Ein weiteres Problem: Die heute geltenden Grenzwerte und somit auch die Messgeräte stoppen meist bei 100 Hertz, berücksichtigen also nicht, dass es Menschen gibt, die tiefer hören als die Norm. Professor Krahé aber geht bei seinen Messungen gerade dem zwischen 20 und 90 Hertz liegenden tieffrequenten Schall auf die Spur.
Für 2020 hatte Fetzner bereits ein Vor-Ort-Treffen mit dem Fachmann vereinbart. Aber dann kamen Corona und der Lockdown dazwischen. "Wir warten derzeit auf die Möglichkeit, dass er nach Weinheim kommen kann. Er würde zunächst ein Gespräch mit den Betroffenen und mit mir führen und auch entsprechende Aufzeichnungsgeräte zur Verfügung stellen", verrät Fetzner. Denn er möchte das Brummton-Dilemma in Absprache mit Schriesheims Bürgermeister Hansjörg Höfer künftig auf eine "interkommunale Basis" stellen.
"Es tut mir leid, dass Betroffene unter der Situation leiden und wir auf der Stelle treten", fügt der Erste Bürgermeister, der selbst an doppeltem Tinnitus leidet, hinzu: "Daher liegt mir die Sache auch aus persönlichen Gründen am Herzen." Betroffenen empfiehlt er, ein Brummton-Tagebuch zu führen, um noch stichhaltiger Ursachenforschung betreiben zu können.

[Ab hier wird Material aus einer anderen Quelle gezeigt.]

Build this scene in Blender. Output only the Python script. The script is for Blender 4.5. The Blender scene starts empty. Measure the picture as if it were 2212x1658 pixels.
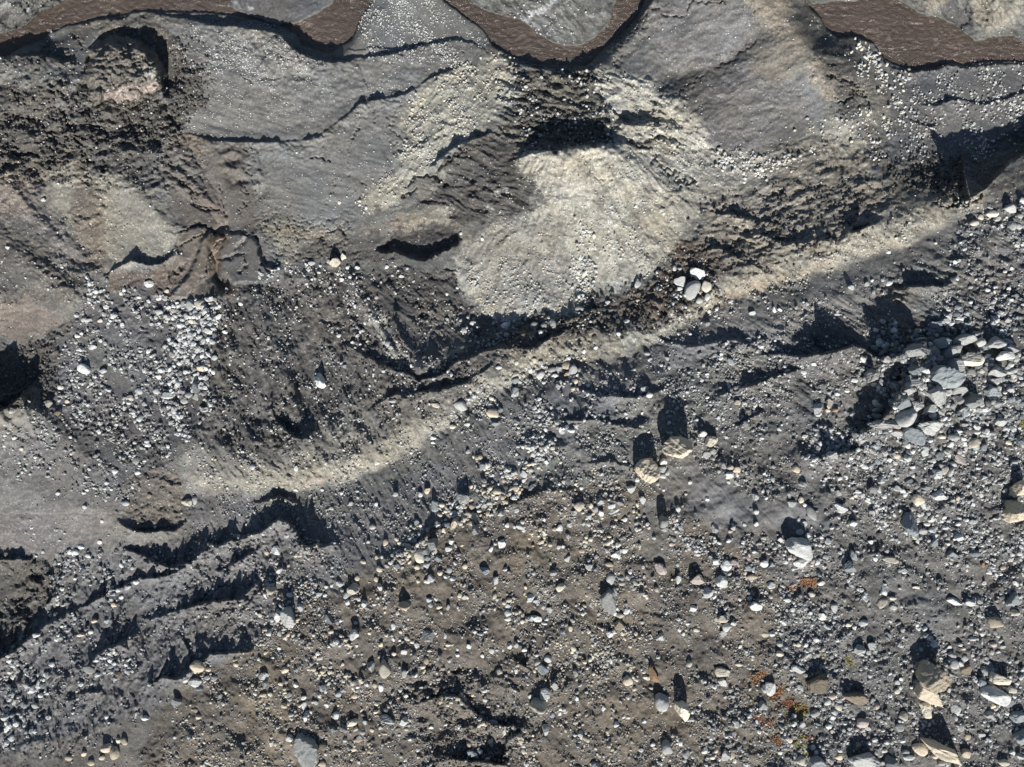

Gleichwohl möchte er aber auch die Seite möglicher Verursacher nicht außer Acht lassen. "Umbauten wären sehr kostspielig, und wenn sie sich an bestehende gesetzliche Vorgaben halten, ist es mit einer Verpflichtung schwierig", weiß er, dass sich erst an den großen gesetzlichen Rahmenbedingungen etwas ändern müsste, ehe in konkreten Fällen Ruhe einkehrt.